No.0440
天命反転住宅見学ツアーレポート
5月12日、むさしの吉祥寺倫理法人会の主催で、三鷹の天命反転住宅見学ツアーを決行しました。個人的にずっと行きたかった場所なので、ようやく念願が叶いました。



鮮やかに色塗られたこの建築は、美術家・建築家の荒川修作とマドリン・ギンズ設計の集合住宅です。
テーマは、生命とは?そして、身体が中心になる世界はどうしたら創れるだろうか?ということです。
住民のモデルとされたのは、ヘレン・ケラー。
身体にあらゆる刺激を与え、身体の持つ可能性に気付かせることを目的としています。
身体の可能性を知ることで、死を覆す=天命を反転させる、天命反転の考えが体現された、「死なないための住宅」です。

当日参加者は8名。
集合時間は11時でしたが、何人かが遅れて来た為、11時20分くらいからツアーが開始しました。

全9戸のうち見学用と事務所、ショートステイ用を除いた他はの部屋には、住民が住んでいる為、敷地内への許可のない立ち入りは禁止されています。
学芸員による見学ツアーは「皆さん、ここに住んでいると想像して下さい。
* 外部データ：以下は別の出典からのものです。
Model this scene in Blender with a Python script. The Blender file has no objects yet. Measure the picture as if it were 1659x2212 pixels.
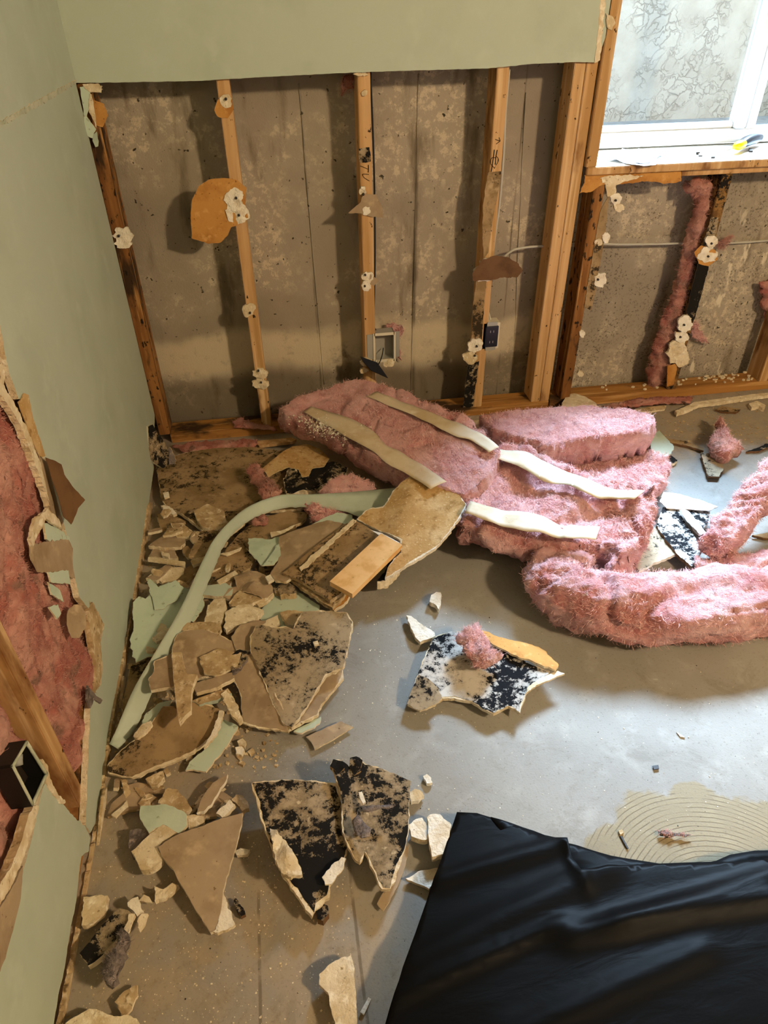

帰ってきて、まず何をしますか?」というように、参加者の想像力を掻き立てる方法で進められました。
部屋に入ってまず気がつくのは、床がボコボコしていること。
大きい突起は大人の土踏まず、小さい突起は子供の土踏まずの大きさなのだそう。
この部屋には収納がなく、代わりに天井には無数のフックが取り付けられています。
ここに金属のフックを繋いで、カバンなどを掛けられるようになっています。
建物には多くの色が使われていて、部屋のどこにいても6色以上の色が目に入るようになっています。
それは、6色以上の色は人間には瞬時に識別できず「カラフル」だと考えるからなのだそうです。

室内には仕切りがほとんどなくて、シャワー室のドアも半透明。
その裏には大きな窓の側に、トイレがありました。
一応、下の方は見えないようになっていましたが、上半身は外から丸見えです(笑)。
中央の窪んだ部分はキッチンで、周囲は掘りごたつのようになっていて、座った人と料理をする人が同じ目線になるようになっています。
和室には丸い畳が敷かれ、奥のスペースには砂利が敷かれています。
畳替える時はどうするのでしょうか。

内側が黄色く塗られた丸い部屋は、音が反響する上、場所によって違って響くので、不思議な感覚に陥ります。
外側は白なので、まるで卵の中にいるみたいでした。
部屋には様々な仕掛けが施されていて、例えば部屋の最も高い場所と低い場所では、床と天井に傾斜がつけられていて、それぞれの場所に立つ時の効果なども計算できるようになっています。
実際、二人の人に立ってもらうと、頭から天井までの高さが全く違うのです。
それでも13年ここに住んでいて、天井の傾斜にずっと気付かなかった人もいるのだそう。
住民は、日々新たな感覚を発見し、自分の身体に合わせて使用方法を発見して、部屋を居心地よく変えていくのだとか。


荒川修作氏が「死なない家」という時、それは必ずしも現象としての不死を表すわけではなかったそうですが、彼の外見が老いを感じさせなかったので、皆本当に死なないのだと思い込んだそうです。
宮崎駿が荒川の影響を受けて描いたスケッチを見て、一度も行ったことのなかったジブリ美術館のツアーも企画したくなりました。
いつかは岐阜の養老天命反転地にも訪れてみたいものです。